Am nächsten Morgen erleben wir ein ungewöhnliches Fischereispektakel. Vom Strand aus wird im freien Teil der Bucht ein riesig langes Netz ausgelegt und in einem großen Bogen wieder zurück zum Strand geführt. Wir sind mit der PINCOYA fast im Weg, denn das Netz wird nur 2 m neben uns entlanggeführt.
Auf dem Strand beginnen nun immer mehr Helfer das Netz wieder einzuholen. Meter für Meter ziehen sie den großen Bogen immer mehr zusammen. Das ist Schwerstarbeit und immer mehr Touristen packen mit an. Am Ende ziehen auf jeder Seite bestimmt 20 Leute mit aller Kraft und holen einen Meter nach dem anderen ein.

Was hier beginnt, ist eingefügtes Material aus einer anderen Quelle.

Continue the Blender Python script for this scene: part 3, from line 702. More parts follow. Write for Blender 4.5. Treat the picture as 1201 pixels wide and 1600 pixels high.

Lange passiert nichts und wir sind schon fast enttäuscht, dass wir mit unseren Ferngläsern nichts zu sehen bekommen. Aber dann kommt auf den letzten Metern Leben ins Treiben. Das merken auch die Seevögel. Unzählige kleine Fische werden mit dem Netz auf den Strand gezogen und es scheint sogar ein kleinerer Rochen dabei zu sein. Den bugsieren die Fischer aber gekonnt wieder ins Wasser, der Rest wird in Eimern gesammelt und kurz darauf steigt am Strand der Rauch des ersten BBQs auf.
Währenddessen rollen wir in dem Schwell so vor uns hin. Es ist warm, sehr warm, und immer wieder regnet es nicht zu knapp. Das zwingt die Luftfeuchtigkeit in ungeahnte Höhen, was die Kerntemperatur des Schiffsjungen in den Garbereich eines Rinderschmorbratens steigen lässt. Auch die Capitana ist schon längst »well done«. Das Rollen in dieser feuchten Schwüle ist wirklich schwer zu ertragen. Unter normalen Bedingungen ist es ja schon keine Freude, aber solche Bedingungen haben eher etwas von Achtsamkeitsübungen, um den schwarzen Gürtel irgendeiner fernöstlichen Gelassenheit zu erlangen.
Zum Abkühlen setzen wir uns in den Regen auf’s Vorschiff. So geht es. Unsere Körpertemperaturen fallen wieder auf 36,5°. Da sich die Sonne nicht blicken lässt, müssen wir unseren Batterien noch einmal mit dem Generator etwas auf die Sprünge helfen. Das ewig trübe und wolkige Wetter ist wirklich nichts für unsere Energiewende. Hier bräuchten wir ein mobiles Wasserkraftwerk 😂. Seit Barbados kröpeln wir mit viel zu wenigen Ah dahin. Hoffentlich wird das auf Grenada mal entspannter. Insgesamt ist es zwar noch nicht so schlimm wie im Winter in Deutschland, aber man bekommt schon Zweifel, ob die Energiewende überall auf der Welt überhaupt so einfach funktionieren kann.
Um fünf Uhr nachmittags reicht es uns. Die Geduld ist bis auf den letzten Tropfen aufgebraucht. Wir ziehen unseren Start um eine Stunde vor. Zu früh dürfen wir allerdings auch nicht starten, weil wir in Grenada Tageslicht brauchen, um gut durch die Riffe zu kommen. Vor uns liegt eine hoffentlich entspannte Nacht. Sobald wir aus dem Einflussbereich der Insel kommen, sollten auch die Wellen gleichmäßiger werden.